13: Dog shoots self: a jokey selfie-plus.

Whatever the selfie represents, it’s safe to say it’s in its Neolithic phase. In fact, the genre has already mutated at least once. Artist John Monteith has saved thousands of anonymous images from the selfie’s early digital era, what Monteith calls the “Wild West days” of selfies. These are self-portraits taken with crude early webcams, showing weird coloration, hot spots, bizarre resolution. Posted online starting around 1999, they have mostly evaporated into the ethersphere. The “aesthetic” of these early selfie calling cards and come-ons is noticeably different from today’s, because the cameras were deskbound. Settings are more private, poses more furtive, sexual. Tics crop up: women showing new tongue piercings, shirtless men with nunchucks. They seem as ancient as photographs of nineteenth-century Paris.

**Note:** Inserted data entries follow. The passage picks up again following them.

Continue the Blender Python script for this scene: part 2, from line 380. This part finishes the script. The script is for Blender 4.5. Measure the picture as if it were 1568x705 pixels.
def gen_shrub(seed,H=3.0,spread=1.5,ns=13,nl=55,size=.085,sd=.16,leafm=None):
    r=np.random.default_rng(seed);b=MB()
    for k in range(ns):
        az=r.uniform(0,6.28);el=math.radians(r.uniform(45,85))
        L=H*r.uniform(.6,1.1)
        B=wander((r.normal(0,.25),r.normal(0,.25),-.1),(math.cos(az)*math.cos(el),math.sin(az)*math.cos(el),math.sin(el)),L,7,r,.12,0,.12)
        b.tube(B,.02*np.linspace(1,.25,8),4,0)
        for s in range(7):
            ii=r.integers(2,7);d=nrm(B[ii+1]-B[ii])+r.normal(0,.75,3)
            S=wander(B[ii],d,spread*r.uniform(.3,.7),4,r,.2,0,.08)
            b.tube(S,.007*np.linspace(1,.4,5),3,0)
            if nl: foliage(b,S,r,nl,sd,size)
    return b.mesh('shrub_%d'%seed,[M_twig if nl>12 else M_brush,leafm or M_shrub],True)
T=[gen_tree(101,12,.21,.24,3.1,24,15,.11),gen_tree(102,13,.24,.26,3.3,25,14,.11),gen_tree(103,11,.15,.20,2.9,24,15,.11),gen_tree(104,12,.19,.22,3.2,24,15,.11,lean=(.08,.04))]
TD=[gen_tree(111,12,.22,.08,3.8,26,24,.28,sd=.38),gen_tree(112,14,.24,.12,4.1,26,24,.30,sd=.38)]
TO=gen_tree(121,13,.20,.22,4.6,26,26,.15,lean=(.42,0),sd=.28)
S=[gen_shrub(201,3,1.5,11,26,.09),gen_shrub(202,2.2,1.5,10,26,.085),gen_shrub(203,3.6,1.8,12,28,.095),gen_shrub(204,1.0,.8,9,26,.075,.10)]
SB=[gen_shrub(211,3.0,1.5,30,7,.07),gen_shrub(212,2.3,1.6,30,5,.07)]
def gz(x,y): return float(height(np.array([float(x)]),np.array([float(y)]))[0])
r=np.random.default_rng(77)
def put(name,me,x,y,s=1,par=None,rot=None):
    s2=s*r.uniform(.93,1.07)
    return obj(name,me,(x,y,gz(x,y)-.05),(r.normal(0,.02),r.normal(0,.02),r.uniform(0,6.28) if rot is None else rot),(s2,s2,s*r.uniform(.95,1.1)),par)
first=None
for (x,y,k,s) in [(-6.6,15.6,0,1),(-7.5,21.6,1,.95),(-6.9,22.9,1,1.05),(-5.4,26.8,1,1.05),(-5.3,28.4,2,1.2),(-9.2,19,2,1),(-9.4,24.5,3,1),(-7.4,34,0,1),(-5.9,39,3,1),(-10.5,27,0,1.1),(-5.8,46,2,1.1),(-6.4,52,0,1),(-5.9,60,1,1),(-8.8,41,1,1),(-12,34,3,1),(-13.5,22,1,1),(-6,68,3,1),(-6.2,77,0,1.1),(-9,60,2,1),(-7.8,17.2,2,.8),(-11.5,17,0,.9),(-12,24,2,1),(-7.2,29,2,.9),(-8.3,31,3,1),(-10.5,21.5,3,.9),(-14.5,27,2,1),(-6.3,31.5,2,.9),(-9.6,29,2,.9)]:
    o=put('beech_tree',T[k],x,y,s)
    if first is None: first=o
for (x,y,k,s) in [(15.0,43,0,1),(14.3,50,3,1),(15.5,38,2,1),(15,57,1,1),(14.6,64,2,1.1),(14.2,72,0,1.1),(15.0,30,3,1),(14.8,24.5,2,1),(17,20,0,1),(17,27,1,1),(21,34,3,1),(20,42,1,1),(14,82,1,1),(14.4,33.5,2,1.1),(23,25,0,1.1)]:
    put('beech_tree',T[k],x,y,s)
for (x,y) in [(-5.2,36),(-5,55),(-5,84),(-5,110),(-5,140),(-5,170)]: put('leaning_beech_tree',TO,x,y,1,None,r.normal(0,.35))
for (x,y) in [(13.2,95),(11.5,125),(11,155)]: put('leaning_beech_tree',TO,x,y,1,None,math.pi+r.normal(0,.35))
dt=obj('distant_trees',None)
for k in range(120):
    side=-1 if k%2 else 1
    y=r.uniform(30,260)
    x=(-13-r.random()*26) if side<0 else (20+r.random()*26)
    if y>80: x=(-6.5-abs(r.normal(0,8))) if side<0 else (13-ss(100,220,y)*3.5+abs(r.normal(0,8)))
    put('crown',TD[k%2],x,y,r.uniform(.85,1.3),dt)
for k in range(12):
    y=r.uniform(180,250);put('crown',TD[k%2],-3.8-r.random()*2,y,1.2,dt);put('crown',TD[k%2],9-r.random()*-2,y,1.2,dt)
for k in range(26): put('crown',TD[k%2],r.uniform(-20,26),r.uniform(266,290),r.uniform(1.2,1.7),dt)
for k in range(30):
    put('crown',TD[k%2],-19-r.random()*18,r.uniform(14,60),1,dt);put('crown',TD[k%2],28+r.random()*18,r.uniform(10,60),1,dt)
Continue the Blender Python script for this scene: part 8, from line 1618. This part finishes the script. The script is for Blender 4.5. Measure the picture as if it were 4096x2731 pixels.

It’s easy to project that, with only small changes in technology and other platforms, we will one day see amazing masters of the form. We’ll see selfies of ordeal, adventure, family history, sickness, and death. There will be full-size lifelike animated holographic selfies (can’t wait to see what porn does with that!), pedagogical and short-story selfies. There could be a selfie-Kafka. We will likely make great selfies—but not until we get rid of the stupid-sounding, juvenile, treacly name. It rankles and grates every time one reads, hears, or even thinks it. We can’t have a Rembrandt of selfies with a word like selfie.